Entre 1994 y 1995, Martínez Roca, una de las filiales de Grupo Editorial Planeta, lanzó en México el proyecto de una colección (La llave de cristal) y una revista (Crimen y castigo) especializadas en el neopolicial latinoamericano. La revista no pasó del primer número, pero la colección alcanzó a completar no obstante una decena de títulos: Luna de Escarlata de Rolo Diez, Quizás otros labios y Tabaco para el puma de Juan Hernández Luna, Flor de la tontería de Paco Ignacio Taibo I, La música de los perros de Mauricio-José Schwarz, Los secretos de El Paraíso de Guillermo Zambrano, Amor de mis amores del cubano Alfredo A. Fernández, Chau papá del argentino Juan Damonte y Que todo es imposible de Taibo II, además del volumen de testimonio periodístico La muerte viste de rosa de Víctor Ronquillo.

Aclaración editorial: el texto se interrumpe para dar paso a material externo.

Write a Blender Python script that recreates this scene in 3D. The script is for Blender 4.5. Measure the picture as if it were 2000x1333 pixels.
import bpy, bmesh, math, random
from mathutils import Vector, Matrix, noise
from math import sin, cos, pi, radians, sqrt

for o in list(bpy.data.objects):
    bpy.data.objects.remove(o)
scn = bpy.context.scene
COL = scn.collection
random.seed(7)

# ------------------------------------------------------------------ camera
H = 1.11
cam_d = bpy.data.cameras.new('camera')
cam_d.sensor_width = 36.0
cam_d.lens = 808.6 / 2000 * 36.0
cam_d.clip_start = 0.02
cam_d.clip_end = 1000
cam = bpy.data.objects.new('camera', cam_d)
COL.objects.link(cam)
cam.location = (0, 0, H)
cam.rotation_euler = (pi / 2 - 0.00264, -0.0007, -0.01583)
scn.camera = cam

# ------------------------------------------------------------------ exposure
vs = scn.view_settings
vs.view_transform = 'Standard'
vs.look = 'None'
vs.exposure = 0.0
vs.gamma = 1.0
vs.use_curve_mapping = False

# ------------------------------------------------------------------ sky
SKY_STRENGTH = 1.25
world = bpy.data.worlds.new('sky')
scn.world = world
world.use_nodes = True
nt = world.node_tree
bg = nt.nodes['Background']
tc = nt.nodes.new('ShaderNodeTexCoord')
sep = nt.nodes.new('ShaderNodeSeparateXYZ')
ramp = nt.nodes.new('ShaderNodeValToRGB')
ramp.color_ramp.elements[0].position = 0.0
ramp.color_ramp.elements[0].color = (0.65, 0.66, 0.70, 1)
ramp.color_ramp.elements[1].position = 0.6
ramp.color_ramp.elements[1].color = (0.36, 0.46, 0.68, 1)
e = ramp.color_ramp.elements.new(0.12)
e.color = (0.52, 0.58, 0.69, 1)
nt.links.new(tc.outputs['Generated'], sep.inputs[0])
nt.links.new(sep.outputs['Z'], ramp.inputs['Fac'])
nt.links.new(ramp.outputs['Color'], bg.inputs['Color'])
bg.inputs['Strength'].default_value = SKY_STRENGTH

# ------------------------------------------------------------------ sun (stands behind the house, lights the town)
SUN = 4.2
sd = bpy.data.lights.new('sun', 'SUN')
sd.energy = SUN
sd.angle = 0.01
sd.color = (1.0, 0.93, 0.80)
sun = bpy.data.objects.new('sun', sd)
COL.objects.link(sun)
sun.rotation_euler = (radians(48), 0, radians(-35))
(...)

Ya para la segunda mitad de los noventa, como lo
expone con bastante claridad F.G. Haghenbeck en algún sitio, las cosas
comenzaron a cambiar. El específico empuje de aquel boom ochentero dio en
atenuarse, aunque no así la fidelidad de los viejos y nuevos devotos de la
literatura policiaca, ni la incesante renovación de sus respectivas bibliotecas
con novedades y reediciones, siempre profusas en el mercado editorial. Vino el
derrumbe definitivo del estado de la Revolución, la entronización omnipotente
del crimen organizado, el festivo jolgorio en torno a la cultura del narco, el
énfasis narrativo sobre el potencial negro de la frontera norte: nombres,
títulos, virtudes, vicios, tendencias y fenómenos con que el lector promedio
actual se halla mucho más familiarizado.
Hoy que para el llamado “neo-noir” (etiqueta más conflictiva y más ambigua mientras más atingentes esfuerzos se aventuran tratando de esclarecerla) parece llegado el momento de afrontar su propio balance autocrítico, su propio retrospectivo corte de caja, su propio deslinde de opciones de futuro, no me pareció fuera de sitio aventurar esta glosa informativa —inevitablemente parcial— a propósito de algo de lo que hubo antes. A diferencia del cuidado documental que (por poner un ejemplo) se tiene en Argentina para conservar la memoria con la mayor consistencia posible en este tipo de menesteres, nuestro país parece a menudo todavía demasiado dado a la patosa borradura por descuido, a la huella por completo irresponsable de cuantos pasos la posibilitaron.